I have a busted back. Degenerated disc, L4 and L5. It sucks. But I manage, thanks to my awesome chiropractor and listening to my body. I've been seeing him for about 2+ years. Steve sees him, too. Ben does too, on occasion. One day the chiropractor and I were chatting while he was adjusting me. We live in a somewhat affluent area. He was sharing interactions from a recent party he attended. Apparently there was a man there that was mentioning his really nice car, as well as his impending second divorce. The way he talked about marriage was nothing about love, but more about status. Drive the awesome car...look good to others. Marry the beautiful woman...look good to others. I would never be okay with a life that is built around status...about brands and the latest this-or-that...about how I look to others. 

Steve drives a nice car, but he bought it used...he likes the brand because it's a solid ride and it runs well. This boat we want to buy...used. Actually, it will be way used. We don't do things because of the brand or the status. We do things because of our like for it. Hell, even the handbag I carry - I like this Italian brand that no one knows about. I like that it's anonymous. Or even my engagement ring. It's rare that I wear it...my little $150 wedding band means far more than a diamond means to me.

I learned this from my grandmother. She passed in 2003. She was a beautiful woman, inside and out. Our daughter carries on her name. Before she passed, Steve and I would go to my grandparents on a near weekly basis for dinner. During our engagement, I clearly remember noticing my grandmother's wedding band.
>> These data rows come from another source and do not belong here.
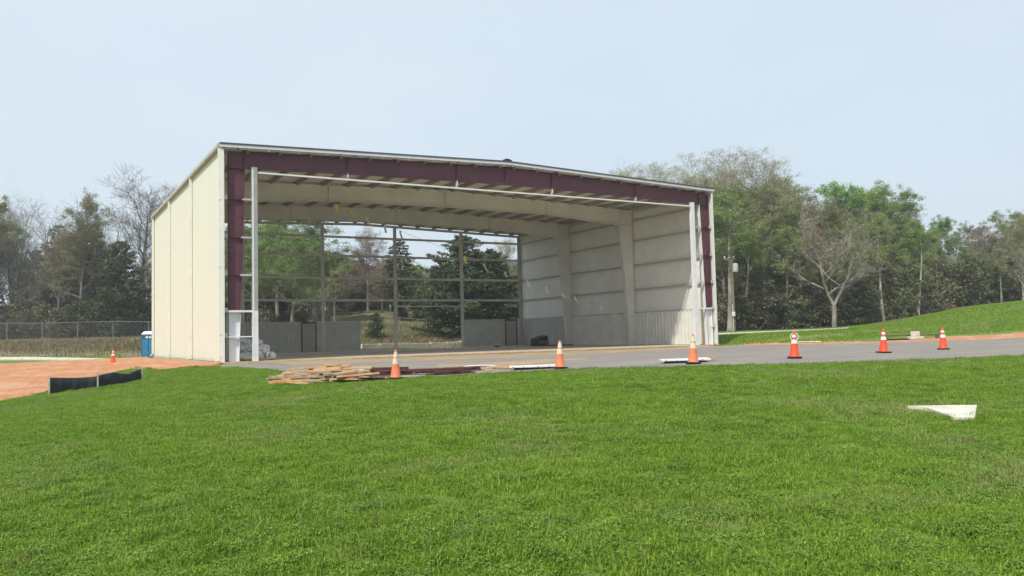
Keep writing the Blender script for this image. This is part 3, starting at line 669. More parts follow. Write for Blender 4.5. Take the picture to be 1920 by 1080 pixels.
# ------------------------------------------------------------------ traffic cones
def make_cone(faded, label):
    R0, R1, Z0, Z1 = .130, .028, .035, .71
    rr = lambda z: R0+(R1-R0)*(z-Z0)/(Z1-Z0)
    root = empty('traffic_cone', (0,0,0), 0, label, 'traffic cone', 'traffic cones along the road edge')
    b = MB(); s, c_ = .185, .05
    oct_ = [(s, -s+c_), (s, s-c_), (s-c_, s), (-s+c_, s), (-s, s-c_), (-s, -s+c_), (-s+c_, -s), (s-c_, -s)]
    b.prism(oct_, lambda a, d, t: (a, d, t), .0, .038); b.build('base', M['black'], root, bevel=.006)
    MB().lathe([(.15, .039), (.135, .05), (rr(.07), .07), (rr(.40), .40), (rr(.69), .69), (R1*.9, .705), (R1*.55, .71), (R1*.5, .66)], 24).build('body', M['orange_faded' if faded else 'orange'], root, smooth=True)
    for z0, z1 in ((.38, .48), (.545, .61)) if not faded else ((.36, .505), (.525, .66)):
        MB().lathe([(rr(z0)-.004, z0), (rr(z0)+.004, z0+.002), (rr(z1)+.004, z1-.002), (rr(z1)-.004, z1)], 24).build('reflective_collar', M['collar_dirty' if faded else 'collar'], root, smooth=False)
    return root
cones = [(742,20.3,1,'faded orange cone with dirty cream collars beside the maroon scrap metal'),
 (1050,21.1,1,'faded orange cone in front of the white scrap sheets before the hangar'),
 (1300,20.4,1,'dull orange cone standing against the short white sheet pile'),
 (1490,21.6,0,'bright orange cone on open asphalt with a pale wire hoop behind it'),
 (1657,24.5,0,'bright orange cone on the asphalt left of the concrete blocks'),
 (1769,26.7,0,'bright orange cone farthest right along the road edge'),
 (212,42.1,0,'small orange cone alone on the bare clay left of the hangar')]
cA = cB = None
for i, (px, dp, fd, lb) in enumerate(cones):
    if fd: cA = o = make_cone(1, lb) if cA is None else copy_tree(cA)
    else: cB = o = make_cone(0, lb) if cB is None else copy_tree(cB)
    q = ground_at(px, dp); o.location = (q[0], q[1], q[2]+(.03)); o.rotation_euler = (RNG.normal(0,.022), RNG.normal(0,.022), RNG.uniform(0, 1.5)); o['label'] = lb
    if i == 2: o.scale = (1.0, 1.0, 1.03)

# ------------------------------------------------------------------ portable toilet
q = ground_at(284, 66); T = empty('portable_toilet', (q[0], q[1], q[2]-.02), math.radians(-28), 'blue portable toilet with a white roof half hidden behind the hangar corner', 'portable toilet')
MB().box(-.55, .55, -.55, .55, .05, .18).build('skid', M['black'], T)
body = MB().box(-.56, .56, -.56, .56, .18, 2.0).build('cabin', M['blue'], T, bevel=.04)
MB().box(-.50, .50, -.60, -.565, .22, 1.62).build('door', M['blue'], T, bevel=.02)
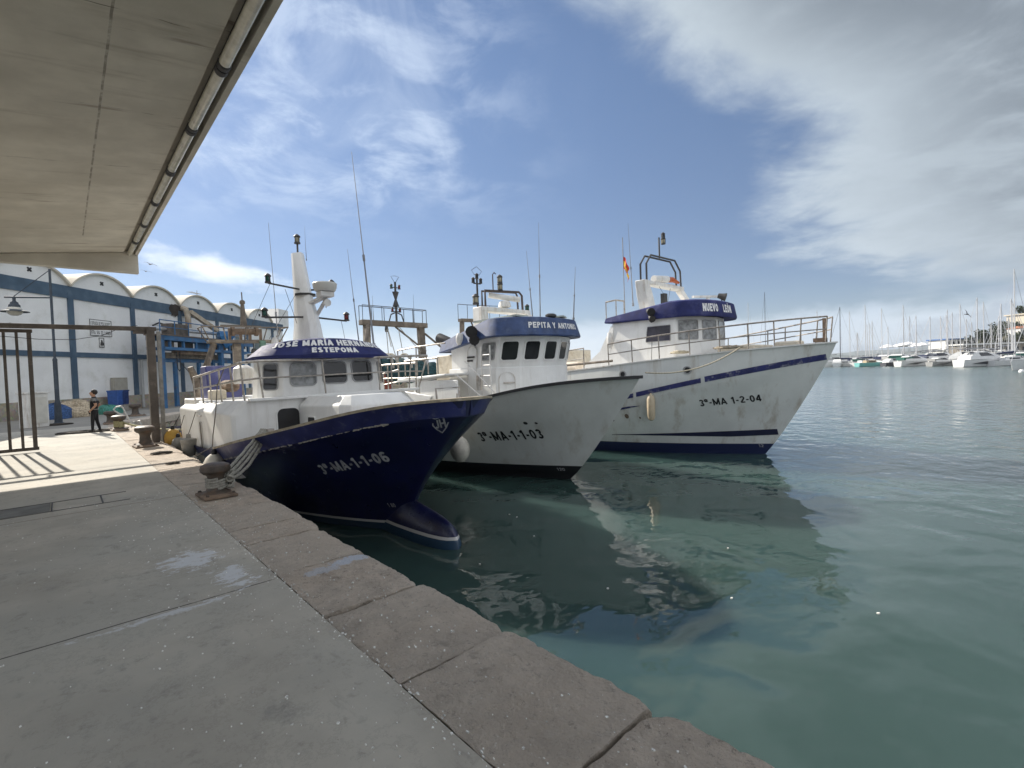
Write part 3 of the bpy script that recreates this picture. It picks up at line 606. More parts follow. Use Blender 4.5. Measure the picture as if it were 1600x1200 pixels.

She was 81-years-old, and that band of gold was as basic and plain as ever...but, it was beautiful and perfect. She married my grandfather after only knowing him for three weeks. He liberated her forced-labor camp in Germany, WWII. Three week later, marriage. Two kids. Immigration. Two more kids. Establishing a family in a brand new country. Infidelity. Forgiveness. Love...so much love. Empathy. Giving. Love. And that band of gold showed it all, on her beautiful hand that one night at dinner. I knew right then and there that I wanted a plain band of gold. No status...just showing commitment and love. That's what marriage is about, right?!

I don't need labels. I don't need "things" to make me. My family makes me. My friends make me. The good I do for people make me. The relationships/interactions I have with people make me.

And, I'm proud of that. On my death bed, it won't matter what car I drive, or what club I belong to, or what resort I stayed at on my last vacation, or what brand name my dress is. What will matter are the hands I am holding, and the memories I have created of a life filled with good times, good people, and good deeds. 

I wish everyone thought this way...that money isn't everything. Rather "everything" is the way we treat one another....with compassion, empathy, love, forgiveness, and love.